Re: Mummy, I made a platform in my pants! [Was: focus!]



Respectfully, I don't agree.  There is a big set of missing frameworks 
that stops rich interop in Gnome applications, and generally make 
applications much harder to write well.  All other desktop platforms 
include at least a subset of these...
* Document framework
Provides document loading/saving/printing/etc abstractions, window/tab management, automatic recently used, scripting hooks, etc.
* Scripting framework
Allows apps to easily expose external scripting and event notification. D-BUS was the big missing piece here. Can specify sets of interfaces for common tasks that apps can implement, and building up the frameworks to provide useful default implementations.
* Rich Extension/Plugin framework
Common UI for installing/removing plugins and checking for updates and downloading, common hooks for menu/toolbar integration and UI event integration.
* Undo framework
Almost no applications in Gnome support good Undo. Should provide both reliable desktop-wide interaction for text widgets as well as at an abstract object level.
* Rich DND/CopyPaste framework
Undocumented DND targets, poor support, and manual data parsing abound in our applications.
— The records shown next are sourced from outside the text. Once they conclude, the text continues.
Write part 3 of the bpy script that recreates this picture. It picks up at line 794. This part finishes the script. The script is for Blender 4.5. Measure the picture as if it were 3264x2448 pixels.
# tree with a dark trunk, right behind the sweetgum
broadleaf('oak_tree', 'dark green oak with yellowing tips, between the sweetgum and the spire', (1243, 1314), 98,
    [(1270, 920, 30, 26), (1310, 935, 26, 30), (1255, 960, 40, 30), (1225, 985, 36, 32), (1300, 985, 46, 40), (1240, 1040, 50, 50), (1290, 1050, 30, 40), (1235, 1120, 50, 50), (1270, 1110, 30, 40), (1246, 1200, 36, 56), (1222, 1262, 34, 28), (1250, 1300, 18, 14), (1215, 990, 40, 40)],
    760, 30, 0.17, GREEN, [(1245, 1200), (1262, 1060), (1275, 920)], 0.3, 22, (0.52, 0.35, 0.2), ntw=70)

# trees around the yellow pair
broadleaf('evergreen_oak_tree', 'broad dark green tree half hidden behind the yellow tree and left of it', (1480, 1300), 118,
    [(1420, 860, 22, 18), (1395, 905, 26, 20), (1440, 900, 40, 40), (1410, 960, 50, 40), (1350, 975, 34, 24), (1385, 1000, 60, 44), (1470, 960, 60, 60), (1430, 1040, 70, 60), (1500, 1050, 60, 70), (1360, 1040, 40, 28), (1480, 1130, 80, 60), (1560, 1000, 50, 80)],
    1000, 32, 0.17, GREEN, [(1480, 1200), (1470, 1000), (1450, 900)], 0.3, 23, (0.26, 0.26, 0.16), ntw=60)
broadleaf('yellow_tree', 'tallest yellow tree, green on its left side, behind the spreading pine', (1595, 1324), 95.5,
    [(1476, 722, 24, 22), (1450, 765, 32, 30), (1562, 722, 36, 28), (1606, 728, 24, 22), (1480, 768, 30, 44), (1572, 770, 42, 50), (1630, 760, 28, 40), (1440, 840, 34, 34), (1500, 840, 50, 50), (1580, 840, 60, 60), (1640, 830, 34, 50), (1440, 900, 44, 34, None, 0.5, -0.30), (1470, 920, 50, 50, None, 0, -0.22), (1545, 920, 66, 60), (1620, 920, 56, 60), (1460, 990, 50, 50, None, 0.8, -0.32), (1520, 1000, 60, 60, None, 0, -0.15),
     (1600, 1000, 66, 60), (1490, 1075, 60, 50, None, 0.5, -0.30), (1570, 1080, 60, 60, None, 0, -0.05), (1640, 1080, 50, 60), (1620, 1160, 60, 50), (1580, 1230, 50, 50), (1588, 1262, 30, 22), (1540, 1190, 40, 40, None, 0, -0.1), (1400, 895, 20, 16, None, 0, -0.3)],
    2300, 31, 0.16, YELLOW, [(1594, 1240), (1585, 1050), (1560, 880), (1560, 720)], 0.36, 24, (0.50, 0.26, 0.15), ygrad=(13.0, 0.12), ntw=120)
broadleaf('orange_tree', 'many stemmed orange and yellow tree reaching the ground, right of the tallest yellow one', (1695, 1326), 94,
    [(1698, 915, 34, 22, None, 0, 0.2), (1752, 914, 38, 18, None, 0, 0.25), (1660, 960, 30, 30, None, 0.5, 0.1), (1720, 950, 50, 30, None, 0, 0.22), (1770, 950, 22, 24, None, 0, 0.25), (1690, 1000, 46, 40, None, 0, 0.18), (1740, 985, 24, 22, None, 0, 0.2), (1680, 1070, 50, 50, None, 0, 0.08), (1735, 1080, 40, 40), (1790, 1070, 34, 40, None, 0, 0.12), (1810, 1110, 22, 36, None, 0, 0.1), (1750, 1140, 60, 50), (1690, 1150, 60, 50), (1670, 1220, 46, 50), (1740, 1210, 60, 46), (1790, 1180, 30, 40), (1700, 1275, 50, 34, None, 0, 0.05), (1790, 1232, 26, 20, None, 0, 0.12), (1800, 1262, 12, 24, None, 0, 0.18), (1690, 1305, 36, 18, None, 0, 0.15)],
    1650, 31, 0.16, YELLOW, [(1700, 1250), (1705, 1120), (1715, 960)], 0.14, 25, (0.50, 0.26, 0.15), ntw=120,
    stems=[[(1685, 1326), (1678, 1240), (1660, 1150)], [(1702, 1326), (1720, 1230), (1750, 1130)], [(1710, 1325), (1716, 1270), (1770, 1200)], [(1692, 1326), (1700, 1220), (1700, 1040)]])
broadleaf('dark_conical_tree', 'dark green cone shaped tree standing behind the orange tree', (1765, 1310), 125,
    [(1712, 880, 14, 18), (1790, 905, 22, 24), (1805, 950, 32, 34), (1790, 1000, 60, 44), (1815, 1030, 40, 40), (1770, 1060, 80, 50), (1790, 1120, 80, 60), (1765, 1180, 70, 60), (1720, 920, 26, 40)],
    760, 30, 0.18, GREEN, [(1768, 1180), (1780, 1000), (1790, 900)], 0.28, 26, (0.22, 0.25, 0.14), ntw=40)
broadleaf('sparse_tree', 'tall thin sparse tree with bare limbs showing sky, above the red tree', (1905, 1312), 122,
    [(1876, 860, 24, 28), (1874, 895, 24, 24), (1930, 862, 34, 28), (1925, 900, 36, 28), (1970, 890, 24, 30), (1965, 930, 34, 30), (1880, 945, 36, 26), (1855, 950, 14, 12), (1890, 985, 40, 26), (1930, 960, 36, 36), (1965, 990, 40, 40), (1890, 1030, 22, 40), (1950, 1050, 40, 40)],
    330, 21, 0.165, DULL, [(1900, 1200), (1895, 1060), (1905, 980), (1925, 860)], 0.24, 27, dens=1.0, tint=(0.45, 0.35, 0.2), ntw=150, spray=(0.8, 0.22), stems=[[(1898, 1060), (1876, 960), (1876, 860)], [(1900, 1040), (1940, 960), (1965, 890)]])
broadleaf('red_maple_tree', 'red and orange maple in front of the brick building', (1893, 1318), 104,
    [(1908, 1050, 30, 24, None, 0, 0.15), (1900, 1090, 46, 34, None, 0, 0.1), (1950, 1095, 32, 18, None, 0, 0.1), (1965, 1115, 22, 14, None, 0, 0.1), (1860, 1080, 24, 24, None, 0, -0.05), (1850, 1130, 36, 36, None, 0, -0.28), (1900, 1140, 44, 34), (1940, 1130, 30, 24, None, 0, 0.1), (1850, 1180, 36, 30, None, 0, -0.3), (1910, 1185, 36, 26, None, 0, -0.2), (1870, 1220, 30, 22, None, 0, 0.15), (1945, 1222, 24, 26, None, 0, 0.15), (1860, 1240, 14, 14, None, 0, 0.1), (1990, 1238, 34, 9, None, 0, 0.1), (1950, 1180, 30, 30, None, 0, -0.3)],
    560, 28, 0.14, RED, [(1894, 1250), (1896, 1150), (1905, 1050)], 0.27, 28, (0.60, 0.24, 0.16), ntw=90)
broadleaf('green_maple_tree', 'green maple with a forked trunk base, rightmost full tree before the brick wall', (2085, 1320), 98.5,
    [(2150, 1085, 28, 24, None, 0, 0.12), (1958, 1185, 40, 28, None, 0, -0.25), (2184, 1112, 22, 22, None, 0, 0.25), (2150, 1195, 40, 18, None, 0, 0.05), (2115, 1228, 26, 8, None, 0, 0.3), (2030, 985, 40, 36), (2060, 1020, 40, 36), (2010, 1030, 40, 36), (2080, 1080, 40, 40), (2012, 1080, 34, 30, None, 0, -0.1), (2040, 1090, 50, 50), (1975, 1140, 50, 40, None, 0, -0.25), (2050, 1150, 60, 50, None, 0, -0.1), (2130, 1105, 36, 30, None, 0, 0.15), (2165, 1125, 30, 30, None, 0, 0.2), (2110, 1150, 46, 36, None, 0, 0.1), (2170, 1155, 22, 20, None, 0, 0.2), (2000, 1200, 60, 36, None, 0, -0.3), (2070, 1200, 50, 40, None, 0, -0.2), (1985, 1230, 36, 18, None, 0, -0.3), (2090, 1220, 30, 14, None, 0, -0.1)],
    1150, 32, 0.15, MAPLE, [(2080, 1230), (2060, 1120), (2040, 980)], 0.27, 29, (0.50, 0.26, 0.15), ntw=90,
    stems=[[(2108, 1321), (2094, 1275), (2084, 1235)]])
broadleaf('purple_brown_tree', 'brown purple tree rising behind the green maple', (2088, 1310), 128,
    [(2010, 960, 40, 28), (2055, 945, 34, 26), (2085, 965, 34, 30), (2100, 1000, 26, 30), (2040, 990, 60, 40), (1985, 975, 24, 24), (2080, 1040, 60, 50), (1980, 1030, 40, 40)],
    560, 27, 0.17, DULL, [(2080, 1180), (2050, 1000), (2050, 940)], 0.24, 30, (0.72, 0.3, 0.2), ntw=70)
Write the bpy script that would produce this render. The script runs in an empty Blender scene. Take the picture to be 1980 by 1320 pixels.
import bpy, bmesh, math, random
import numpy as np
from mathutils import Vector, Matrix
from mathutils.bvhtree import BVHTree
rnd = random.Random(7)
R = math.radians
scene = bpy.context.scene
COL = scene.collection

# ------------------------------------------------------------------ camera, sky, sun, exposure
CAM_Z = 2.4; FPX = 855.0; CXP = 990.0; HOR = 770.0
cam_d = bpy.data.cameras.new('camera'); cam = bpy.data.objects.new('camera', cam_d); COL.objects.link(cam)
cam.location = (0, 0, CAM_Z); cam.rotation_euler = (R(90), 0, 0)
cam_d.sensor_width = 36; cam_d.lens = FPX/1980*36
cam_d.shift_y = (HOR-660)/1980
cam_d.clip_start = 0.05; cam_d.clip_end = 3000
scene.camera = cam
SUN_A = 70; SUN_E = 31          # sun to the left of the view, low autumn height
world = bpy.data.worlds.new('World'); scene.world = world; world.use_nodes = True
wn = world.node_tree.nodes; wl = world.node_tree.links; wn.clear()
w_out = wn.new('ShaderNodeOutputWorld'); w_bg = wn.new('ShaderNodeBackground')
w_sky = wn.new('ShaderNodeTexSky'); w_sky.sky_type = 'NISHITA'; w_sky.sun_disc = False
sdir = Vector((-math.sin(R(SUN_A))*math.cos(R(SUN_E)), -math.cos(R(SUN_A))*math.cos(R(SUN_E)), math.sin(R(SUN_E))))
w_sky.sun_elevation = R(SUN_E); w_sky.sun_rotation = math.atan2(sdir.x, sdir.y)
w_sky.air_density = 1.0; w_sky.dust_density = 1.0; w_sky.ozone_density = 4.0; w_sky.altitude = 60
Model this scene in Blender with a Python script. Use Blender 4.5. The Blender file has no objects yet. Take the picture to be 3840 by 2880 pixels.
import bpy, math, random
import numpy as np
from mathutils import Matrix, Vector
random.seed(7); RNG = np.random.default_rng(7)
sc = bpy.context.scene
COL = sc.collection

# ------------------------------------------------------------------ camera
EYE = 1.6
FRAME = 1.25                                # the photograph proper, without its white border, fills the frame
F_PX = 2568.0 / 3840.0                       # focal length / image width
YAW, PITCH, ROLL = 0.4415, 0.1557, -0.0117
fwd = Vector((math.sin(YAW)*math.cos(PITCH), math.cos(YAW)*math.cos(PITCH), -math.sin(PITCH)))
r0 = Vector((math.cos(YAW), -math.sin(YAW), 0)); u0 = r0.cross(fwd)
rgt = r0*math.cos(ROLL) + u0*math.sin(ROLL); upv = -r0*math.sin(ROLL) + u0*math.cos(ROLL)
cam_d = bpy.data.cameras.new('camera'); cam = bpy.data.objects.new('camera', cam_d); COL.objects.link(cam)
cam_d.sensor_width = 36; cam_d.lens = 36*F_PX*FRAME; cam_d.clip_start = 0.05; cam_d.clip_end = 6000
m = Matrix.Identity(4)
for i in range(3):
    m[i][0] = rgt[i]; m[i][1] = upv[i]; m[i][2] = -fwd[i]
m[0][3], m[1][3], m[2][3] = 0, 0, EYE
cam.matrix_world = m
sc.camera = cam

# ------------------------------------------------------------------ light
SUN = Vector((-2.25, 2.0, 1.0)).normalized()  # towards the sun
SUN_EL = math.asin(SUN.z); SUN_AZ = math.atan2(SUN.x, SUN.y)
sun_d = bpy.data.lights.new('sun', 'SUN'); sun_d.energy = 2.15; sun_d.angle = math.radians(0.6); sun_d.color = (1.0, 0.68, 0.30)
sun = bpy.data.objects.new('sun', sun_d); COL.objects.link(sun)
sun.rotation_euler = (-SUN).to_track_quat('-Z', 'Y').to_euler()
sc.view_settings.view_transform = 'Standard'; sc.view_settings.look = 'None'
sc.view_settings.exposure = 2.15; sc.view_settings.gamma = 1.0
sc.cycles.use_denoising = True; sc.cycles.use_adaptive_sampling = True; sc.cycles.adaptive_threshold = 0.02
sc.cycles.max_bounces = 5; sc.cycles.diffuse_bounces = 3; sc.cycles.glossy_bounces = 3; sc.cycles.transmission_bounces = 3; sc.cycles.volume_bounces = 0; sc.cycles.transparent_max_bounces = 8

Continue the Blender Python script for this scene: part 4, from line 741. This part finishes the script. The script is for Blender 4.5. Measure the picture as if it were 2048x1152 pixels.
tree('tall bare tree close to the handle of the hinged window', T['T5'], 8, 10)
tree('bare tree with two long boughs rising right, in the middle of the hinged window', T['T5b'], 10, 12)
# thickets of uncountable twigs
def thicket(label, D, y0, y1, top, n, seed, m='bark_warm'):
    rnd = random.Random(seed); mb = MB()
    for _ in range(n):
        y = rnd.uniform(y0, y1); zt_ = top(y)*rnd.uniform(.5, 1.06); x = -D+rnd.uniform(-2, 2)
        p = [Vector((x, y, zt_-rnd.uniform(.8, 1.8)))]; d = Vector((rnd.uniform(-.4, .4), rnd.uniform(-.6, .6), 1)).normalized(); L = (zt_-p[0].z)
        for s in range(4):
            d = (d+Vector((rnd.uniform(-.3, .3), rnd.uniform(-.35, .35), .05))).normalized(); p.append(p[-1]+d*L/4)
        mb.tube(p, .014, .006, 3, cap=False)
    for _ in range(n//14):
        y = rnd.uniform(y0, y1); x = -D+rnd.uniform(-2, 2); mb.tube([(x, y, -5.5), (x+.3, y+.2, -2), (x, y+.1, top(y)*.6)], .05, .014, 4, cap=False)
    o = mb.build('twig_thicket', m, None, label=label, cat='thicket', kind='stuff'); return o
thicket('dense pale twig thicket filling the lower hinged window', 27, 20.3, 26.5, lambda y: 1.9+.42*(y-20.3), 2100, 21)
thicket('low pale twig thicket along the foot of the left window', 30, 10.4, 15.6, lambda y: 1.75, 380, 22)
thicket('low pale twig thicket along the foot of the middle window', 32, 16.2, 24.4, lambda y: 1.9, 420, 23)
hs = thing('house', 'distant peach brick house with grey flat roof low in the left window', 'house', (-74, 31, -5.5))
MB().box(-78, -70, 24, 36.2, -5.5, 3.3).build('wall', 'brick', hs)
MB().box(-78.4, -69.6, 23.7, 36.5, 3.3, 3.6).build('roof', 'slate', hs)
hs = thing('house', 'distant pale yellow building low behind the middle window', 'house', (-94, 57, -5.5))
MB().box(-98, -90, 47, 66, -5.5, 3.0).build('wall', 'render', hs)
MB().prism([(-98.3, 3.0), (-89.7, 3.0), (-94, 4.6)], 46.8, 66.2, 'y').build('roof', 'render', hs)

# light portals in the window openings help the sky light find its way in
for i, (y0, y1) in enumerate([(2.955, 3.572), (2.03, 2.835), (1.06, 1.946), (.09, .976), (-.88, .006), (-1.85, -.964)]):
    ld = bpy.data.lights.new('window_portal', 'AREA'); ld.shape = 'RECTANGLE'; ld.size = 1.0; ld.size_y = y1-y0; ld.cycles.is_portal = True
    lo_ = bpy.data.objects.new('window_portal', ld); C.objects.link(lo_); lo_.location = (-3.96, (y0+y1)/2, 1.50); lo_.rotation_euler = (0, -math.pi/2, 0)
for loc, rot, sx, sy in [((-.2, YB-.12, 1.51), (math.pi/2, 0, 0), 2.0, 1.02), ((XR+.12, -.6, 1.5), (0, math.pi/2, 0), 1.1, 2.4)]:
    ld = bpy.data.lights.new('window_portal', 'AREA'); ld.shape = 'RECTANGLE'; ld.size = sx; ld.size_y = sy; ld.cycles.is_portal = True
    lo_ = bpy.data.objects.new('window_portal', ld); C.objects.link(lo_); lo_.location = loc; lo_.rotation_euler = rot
Could provide structured data interop to make doing this loads easier.
* Persistence framework
Saving and indexing application-internal data, optionally exposing to search engines like beagle.
Each one of these is a really large amount of work that doesn't exist at 
all today, with various bits being implemented from scratch in every 
application.
-Alex

Federico Mena Quintero wrote:
The GNOME platform is pretty much *done* at this point from the
viewpoint of "what more code do we need?".